* Exercise aim: Leave the pictures out, and retype all of the material exactly as written.

* Data section:
_____
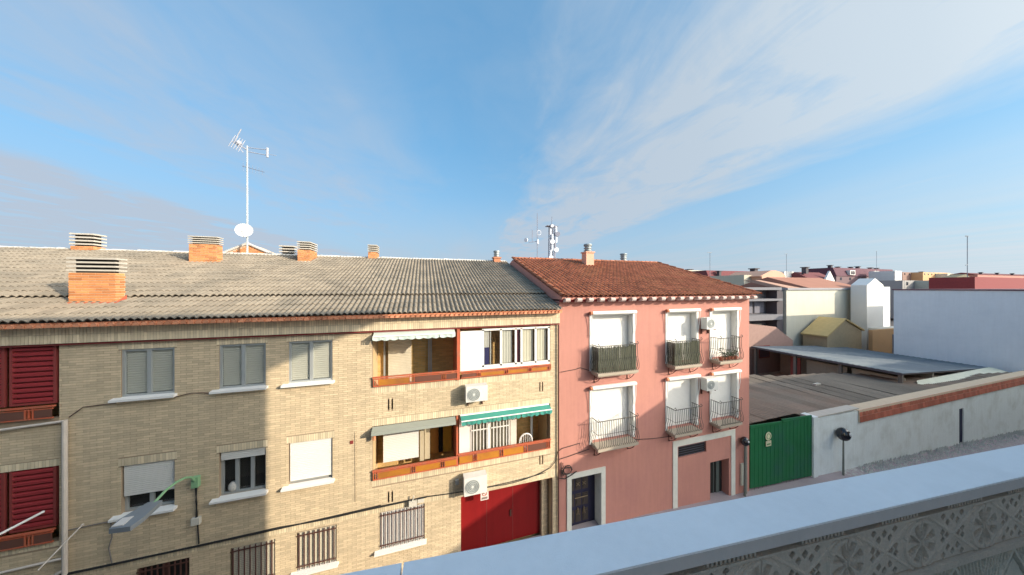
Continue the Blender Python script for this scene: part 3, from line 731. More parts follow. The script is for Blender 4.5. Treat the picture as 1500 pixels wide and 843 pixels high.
for x0 in (6.04, 6.32):
    for k in range(4):
        a = k * pi / 2 + pi / 4; m.tube((x0, 10.385, -8.05), (x0 + .09 * cos(a), 10.385, -8.05 + .09 * sin(a)), .012, 5)
    m.tube((x0, 10.385, -9.0), (x0 + .05, 10.385, -9.3), .012, 5); m.tube((x0, 10.385, -9.0), (x0 - .05, 10.385, -9.3), .012, 5)
m.box(5.9, 6.5, 10.375, 10.39, -8.62, -8.59); m.build('door_ornament', M('tarnished_brass', (.25, .19, .12), .5), dr)
surround(PH, 10.80, 14.08, -10.6, -7.08, .26, .03, mat=M('offwhite_trim', (.66, .66, .60)))
m = MB(); m.box(10.86, 12.52, 10.1, 10.14, -7.62, -7.12); vn = m.build('vent_window', dark, PH)
m = MB()
for k in range(5): m.box(10.88, 12.5, 10.05, 10.07, -7.6 + k * .1, -7.57 + k * .1)
m.build('louvre', M('dark_grey', (.06, .06, .08)), vn)
m = MB(); m.box(12.76, 13.96, 10.35, 10.4, -10.6, -8.16); dd = m.build('side_door', dark, PH)
m = MB(); m.box(13.35, 13.39, 10.32, 10.35, -10.6, -8.2); m.box(13.55, 13.75, 10.32, 10.35, -10.6, -8.3); m.build('door_leaf', M('grey_green_paint', (.10, .12, .11)), dd)
m = MB(); m.box(14.70, 14.92, 9.94, 10.0, -9.6, -8.55); m.build('meter_box', M('meter_beige', (.5, .5, .42)), PH)
m = MB(); m.tube((14.98, 9.92, -7.35), (14.98, 9.92, -10.0), .05, 8); m.build('downpipe', M('mottled_pipe', (.30, .28, .24), .8, .3, 20, .3), PH)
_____
* Correct output:
Continue the Blender Python script for this scene: part 3, from line 731. More parts follow. The script is for Blender 4.5. Treat the picture as 1500 pixels wide and 843 pixels high.
for x0 in (6.04, 6.32):
    for k in range(4):
        a = k * pi / 2 + pi / 4; m.tube((x0, 10.385, -8.05), (x0 + .09 * cos(a), 10.385, -8.05 + .09 * sin(a)), .012, 5)
    m.tube((x0, 10.385, -9.0), (x0 + .05, 10.385, -9.3), .012, 5); m.tube((x0, 10.385, -9.0), (x0 - .05, 10.385, -9.3), .012, 5)
m.box(5.9, 6.5, 10.375, 10.39, -8.62, -8.59); m.build('door_ornament', M('tarnished_brass', (.25, .19, .12), .5), dr)
surround(PH, 10.80, 14.08, -10.6, -7.08, .26, .03, mat=M('offwhite_trim', (.66, .66, .60)))
m = MB(); m.box(10.86, 12.52, 10.1, 10.14, -7.62, -7.12); vn = m.build('vent_window', dark, PH)
m = MB()
for k in range(5): m.box(10.88, 12.5, 10.05, 10.07, -7.6 + k * .1, -7.57 + k * .1)
m.build('louvre', M('dark_grey', (.06, .06, .08)), vn)
m = MB(); m.box(12.76, 13.96, 10.35, 10.4, -10.6, -8.16); dd = m.build('side_door', dark, PH)
m = MB(); m.box(13.35, 13.39, 10.32, 10.35, -10.6, -8.2); m.box(13.55, 13.75, 10.32, 10.35, -10.6, -8.3); m.build('door_leaf', M('grey_green_paint', (.10, .12, .11)), dd)
m = MB(); m.box(14.70, 14.92, 9.94, 10.0, -9.6, -8.55); m.build('meter_box', M('meter_beige', (.5, .5, .42)), PH)
m = MB(); m.tube((14.98, 9.92, -7.35), (14.98, 9.92, -10.0), .05, 8); m.build('downpipe', M('mottled_pipe', (.30, .28, .24), .8, .3, 20, .3), PH)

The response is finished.